Mauer near-unanimous pick as American League Most Valuable Player

NEW YORK — Joe Mauer sat behind a table on a podium in a conference room at the Metrodome when Justin Morneau shouted out the last question of the day.

Minnesota Twins catcher Joe Mauer speaks about winning the American League Most Valuable Player award

NEW YORK — Joe Mauer sat behind a table on a podium in a conference room at the Metrodome when Justin Morneau shouted out the last question of the day.

“Are you finally going to buy dinner now?” Morneau said to his teammate from the audience, one MVP to another.

Mauer became only the second catcher in 33 years to win the American League Most Valuable Player Award, finishing first in a near-unanimous vote Monday.

The Minnesota Twins star received 27 of 28 first-place votes and 387 points in balloting by the Baseball Writers’ Association of America.

Yankees teammates Mark Teixeira (225 points) and Derek Jeter (193) followed. Detroit’s Miguel Cabrera drew the other first-place vote and was fourth with 171 points, one point ahead of the Angels’ Kendry Morales.

Mauer became the second Twins player to win in four years, following Morneau in 2006. Morneau, a New Westerminster, B.C., native, gave Mauer a bottle of champagne.

“Hopefully we can pop that open here a little later,” Mauer said.

Born in St. Paul, the 26-year-old can leave the Twins and become a free agent after the 2010 season, when he is to make $12.5 million. Minnesota is expected to try to sign him to a new deal.

“I’ve always said it will happen when it needs to happen and I truly believe that,” he said. “I’m not the kind of guy that, you know, says by this date we need to have something done.”

He enjoys playing in front of his family and friends and his preference is to stay with the Twins.

“Can we win here? Yes. Definitely. I think so,” he said. “And that’s ultimately what I would like to do.”

For now, Twins general manager Bill Smith didn’t want to address the business side.

“All that contract stuff, that’s for another day,” he said. “I’ll just say one thing: If you think if he finished second that the price is going to come down … No.”

Morneau, signed at US$14 million for each of the next four seasons, usually picks up checks as the highest-paid member of the Twins. He might be losing that status to Mauer sometime soon.

“We’re going to do everything we can to keep him here as a Minnesota Twin,” Morneau said. “The biggest thing now isn’t the money. It’s going to be whether or not he feels like we can win every day.”
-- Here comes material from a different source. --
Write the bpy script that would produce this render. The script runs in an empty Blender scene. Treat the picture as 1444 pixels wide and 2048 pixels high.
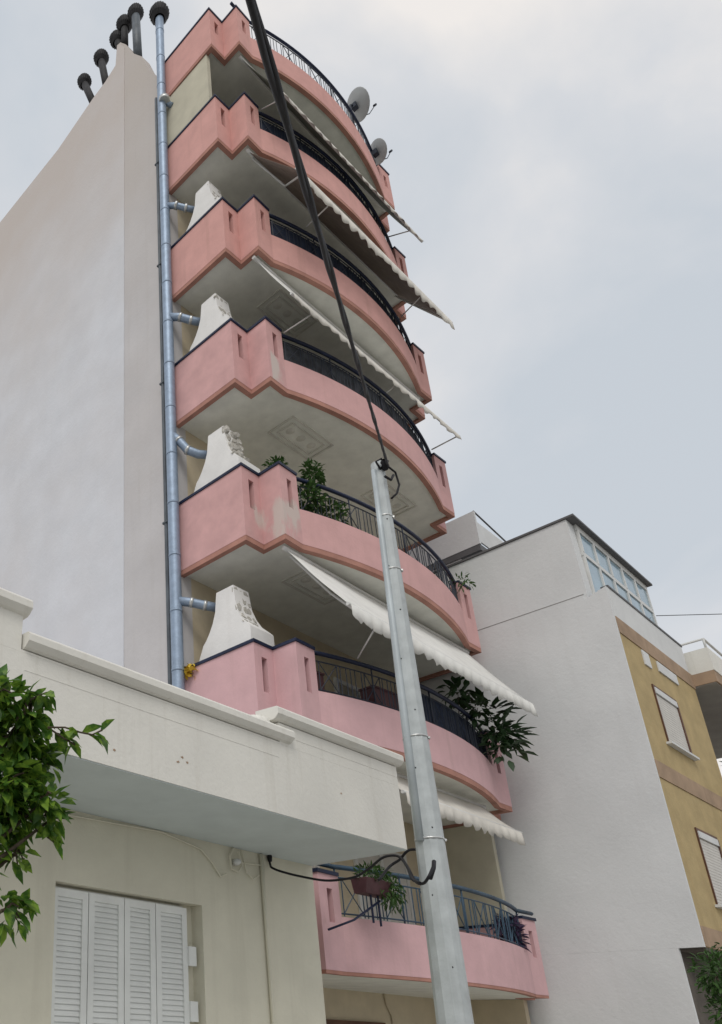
import bpy, math, random
from mathutils import Vector, Matrix
random.seed(7)
R = math.radians
S = bpy.context.scene
COL = S.collection

# ------------------------------------------------------------------ camera
cam_d = bpy.data.cameras.new('camera'); cam = bpy.data.objects.new('camera', cam_d); COL.objects.link(cam)
S.camera = cam
cam_d.sensor_fit = 'HORIZONTAL'; cam_d.sensor_width = 36.0
cam_d.lens = 36.0*1606.3842/1444
cam_d.shift_x = (722-131.01)/1444; cam_d.shift_y = (1377.37-1024)/1444
cam_d.clip_start = .05; cam_d.clip_end = 3000
_r = (0.78744448, -0.61566167, 0.02986486); _u = (-0.26647346, -0.2963353, 0.91715718); _f = (0.5558085, 0.73016854, 0.39740509)
M = Matrix(((_r[0], _u[0], -_f[0], -7.992144), (_r[1], _u[1], -_f[1], -7.61321), (_r[2], _u[2], -_f[2], -0.805152), (0, 0, 0, 1)))
cam.matrix_world = M
GZ = -2.4          # ground level

# ------------------------------------------------------------------ sky, sun, exposure
SUN_EL, SUN_DIR = 48, Vector((-.80, -.60, 0)).normalized()      # horizontal direction towards the sun
W = bpy.data.worlds.new('World'); S.world = W; W.use_nodes = True
nt = W.node_tree; nt.nodes.clear()
out = nt.nodes.new('ShaderNodeOutputWorld'); bg = nt.nodes.new('ShaderNodeBackground')
sky = nt.nodes.new('ShaderNodeTexSky'); sky.sky_type = 'NISHITA'; sky.sun_disc = False
sky.sun_elevation = R(SUN_EL); sky.sun_rotation = math.atan2(SUN_DIR.x, SUN_DIR.y)
sky.dust_density = 4; sky.air_density = 1.2
tc = nt.nodes.new('ShaderNodeTexCoord'); mp = nt.nodes.new('ShaderNodeMapping'); mp.inputs['Scale'].default_value = (1.0, 1.0, 1.7)
n1 = nt.nodes.new('ShaderNodeTexNoise'); n1.inputs['Scale'].default_value = 1.7; n1.inputs['Detail'].default_value = 7; n1.inputs['Roughness'].default_value = .5; n1.inputs['Distortion'].default_value = .3
cr = nt.nodes.new('ShaderNodeValToRGB'); e = cr.color_ramp.elements
e[0].position = .40; e[0].color = (.525, .565, .61, 1); e[1].position = .61; e[1].color = (.80, .765, .735, 1)
mid = e.new(.5); mid.color = (.62, .635, .66, 1)
sc = nt.nodes.new('ShaderNodeVectorMath'); sc.operation = 'SCALE'; sc.inputs['Scale'].default_value = 10.5
mx = nt.nodes.new('ShaderNodeMix'); mx.data_type = 'RGBA'; mx.inputs['Factor'].default_value = .93
L = nt.links.new
L(tc.outputs['Generated'], mp.inputs['Vector']); L(mp.outputs[0], n1.inputs['Vector']); L(n1.outputs['Fac'], cr.inputs['Fac'])
L(cr.outputs['Color'], sc.inputs[0]); L(sky.outputs[0], mx.inputs['A']); L(sc.outputs[0], mx.inputs['B'])
L(mx.outputs['Result'], bg.inputs['Color']); bg.inputs['Strength'].default_value = .11
L(bg.outputs[0], out.inputs['Surface'])

sd = bpy.data.lights.new('sun', 'SUN'); sd.energy = 1.15; sd.angle = R(25); sd.color = (1, .96, .9)
so = bpy.data.objects.new('sun', sd); COL.objects.link(so)
d = Vector((SUN_DIR.x*math.cos(R(SUN_EL)), SUN_DIR.y*math.cos(R(SUN_EL)), math.sin(R(SUN_EL))))
so.rotation_euler = d.to_track_quat('Z', 'Y').to_euler(); so.location = (-30, -30, 40)

S.view_settings.view_transform = 'Standard'; S.view_settings.look = 'None'; S.view_settings.gamma = 1
S.view_settings.exposure = 0.0

# ------------------------------------------------------------------ materials
def mat(name, col, rough=.85, metal=0, var=.08, scale=3., bump=.15, bscale=60., streak=0., streak_col=None, patch=None, zfade=None, toptone=None, spec=.3, sub=0, second=None):
    m = bpy.data.materials.new(name); m.use_nodes = True; t = m.node_tree; b = t.nodes['Principled BSDF']
    b.inputs['Roughness'].default_value = rough; b.inputs['Metallic'].default_value = metal
    b.inputs['Specular IOR Level'].default_value = spec
    co = t.nodes.new('ShaderNodeTexCoord'); geo = t.nodes.new('ShaderNodeNewGeometry')
    pos = geo.outputs['Position']
    def noise(s, det=5, vec=None, rough_=.6):
        n = t.nodes.new('ShaderNodeTexNoise'); n.inputs['Scale'].default_value = s; n.inputs['Detail'].default_value = det
        n.inputs['Roughness'].default_value = rough_
        t.links.new(vec if vec else pos, n.inputs['Vector']); return n.outputs['Fac']
    def mixc(fac, a, bcol):
        x = t.nodes.new('ShaderNodeMix'); x.data_type = 'RGBA'; t.links.new(fac, x.inputs['Factor'])
        for s, v in (('A', a), ('B', bcol)):
            if isinstance(v, tuple): x.inputs[s].default_value = (*v, 1)
            else: t.links.new(v, x.inputs[s])
        return x.outputs['Result']
    def ramp(fac, lo, hi):
        r = t.nodes.new('ShaderNodeMapRange'); r.inputs['From Min'].default_value = lo; r.inputs['From Max'].default_value = hi
        t.links.new(fac, r.inputs['Value']); return r.outputs['Result']
    dk = tuple(c*(1-var*2) for c in col); lt = tuple(min(1, c*(1+var*.6)) for c in col)
    c = mixc(ramp(noise(scale), .3, .7), dk, lt)
    if second: c = mixc(ramp(noise(scale*2.3), .45, .6), c, second)
    if toptone:        # second tone, stronger towards the top, with a broken edge
        sx2 = t.nodes.new('ShaderNodeSeparateXYZ'); t.links.new(pos, sx2.inputs[0])
        w1 = ramp(sx2.outputs['Z'], toptone[0], toptone[1])
        w2 = t.nodes.new('ShaderNodeMath'); w2.operation = 'MULTIPLY_ADD'; w2.inputs[1].default_value = .9; w2.use_clamp = True
        w3 = t.nodes.new('ShaderNodeMath'); w3.operation = 'SUBTRACT'; w3.inputs[1].default_value = .42
        t.links.new(noise(.35, 6), w3.inputs[0]); t.links.new(w1, w2.inputs[0]); t.links.new(w3.outputs[0], w2.inputs[2])
        c = mixc(w2.outputs[0], c, toptone[2])
    if streak:
        mpn = t.nodes.new('ShaderNodeMapping'); mpn.inputs['Scale'].default_value = (7, 7, .35); t.links.new(pos, mpn.inputs['Vector'])
        f = ramp(noise(1., 6, mpn.outputs[0]), .55, .82)
        mm = t.nodes.new('ShaderNodeMath'); mm.operation = 'MULTIPLY'; mm.inputs[1].default_value = streak; t.links.new(f, mm.inputs[0])
        c = mixc(mm.outputs[0], c, streak_col or tuple(x*.5 for x in col))
    if patch:
        mpn = t.nodes.new('ShaderNodeMapping'); mpn.inputs['Scale'].default_value = (2.2, 2.2, .8); t.links.new(pos, mpn.inputs['Vector'])
        nf = noise(1.5, 4, mpn.outputs[0])
        if zfade:      # plaster has come off up to a height, away from the side wall
            sx_ = t.nodes.new('ShaderNodeSeparateXYZ'); t.links.new(pos, sx_.inputs[0])
            def mr(sock, a, b_):
                r = t.nodes.new('ShaderNodeMapRange'); r.inputs['From Min'].default_value = a; r.inputs['From Max'].default_value = b_; r.inputs['To Min'].default_value = -1; r.inputs['To Max'].default_value = 0
                t.links.new(sock, r.inputs['Value']); return r.outputs[0]
            def ad(a, b_, op='ADD'):
                r = t.nodes.new('ShaderNodeMath'); r.operation = op; t.links.new(a, r.inputs[0])
                if isinstance(b_, float): r.inputs[1].default_value = b_
                else: t.links.new(b_, r.inputs[1])
                return r.outputs[0]
            hz = mr(sx_.outputs['Z'], zfade[0]+.35, zfade[0]-.1); hx = mr(sx_.outputs['X'], zfade[1]-.02, zfade[1]+.02)
            nf = ad(ad(nf, ad(hz, .35, 'MULTIPLY')), ad(hx, 1.0, 'MULTIPLY'))
        f = ramp(nf, patch[1], patch[1]+.12)
        c = mixc(f, c, patch[0])
    t.links.new(c, b.inputs['Base Color'])
    if bump:
        bn = t.nodes.new('ShaderNodeBump'); bn.inputs['Strength'].default_value = bump; bn.inputs['Distance'].default_value = .01
        t.links.new(noise(bscale, 4), bn.inputs['Height']); t.links.new(bn.outputs[0], b.inputs['Normal'])
    if sub:
        tr = t.nodes.new('ShaderNodeBsdfTranslucent'); t.links.new(c, tr.inputs['Color'])
        ms = t.nodes.new('ShaderNodeMixShader'); ms.inputs[0].default_value = sub
        t.links.new(b.outputs[0], ms.inputs[1]); t.links.new(tr.outputs[0], ms.inputs[2])
        t.links.new(ms.outputs[0], t.nodes['Material Output'].inputs['Surface'])
    return m
PK = (.66, .395, .385)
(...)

Mauer set a major league record for highest batting average by a catcher and won his third batting title, becoming the first repeat batting champion since Nomar Garciaparra in 1999-00.

“I love catching. I love the demands that are put on me and the responsibilities that I have, although it might beat you up a little bit physically and mentally,” Mauer said. “I like being back there making those decisions, you know, for my team.”

After missing April with a back injury, Mauer homered on his first swing of the season and went on to lead the AL in batting average (.365), on-base percentage (.444) and slugging percentage (.587), the first AL player to top all three categories in the same season since George Brett in 1980.

Mauer set career bests with 28 homers and 96 RBIs. He had more walks (76) than strikeouts (63) and batted .378 from Sept. 13 on after Morneau’s season-ending back injury, helping the Twins overtake Detroit for the AL Central title. He was voted to his third All-Star team and won his second straight AL Gold Glove.

Mauer said the injury and his minor rehabilitation assignment might have been a “blessing in disguise.” He was forced to do more core work on his abdominal muscles.

“In April, I couldn’t watch a whole lot of the games,” he said. “I’d watch for a little bit and I’d get so frustrated that I wasn’t out there.”

Ivan Rodriguez in 1999 had been the only catcher since Thurman Munson in 1976 to win the AL MVP. The other catchers to win in the AL were Mickey Cochrane (1934), Yogi Berra (1951 and 1954-55) and Elston Howard (1963). NL catchers to win were Gabby Hartnett (1935), Ernie Lombardi (1938), Roy Campanella (1951, 1953 and 1955) and Johnny Bench (1970 and 1972).

In addition to Mauer and Morneau, other Twins to win were Zoilo Versalles (1965), Harmon Killebrew (1969) and Rod Carew (1977).

Mauer receives a $100,000 bonus for winning the award, and Cabrera gets $200,000 for finishing fourth. Cabrera’s first-place vote came from Keizo Konishi of Kyodo News, a member of the Seattle chapter.

Teixeira led the AL with 122 RBIs and tied for first with 39 homers. Jeter was second to Morneau in the 2006 voting and finished third behind Juan Gonzalez and Garciaparra in 1998.

The NL MVP is to be announced Tuesday, and Albert Pujols of the St. Louis Cardinals is favoured to repeat.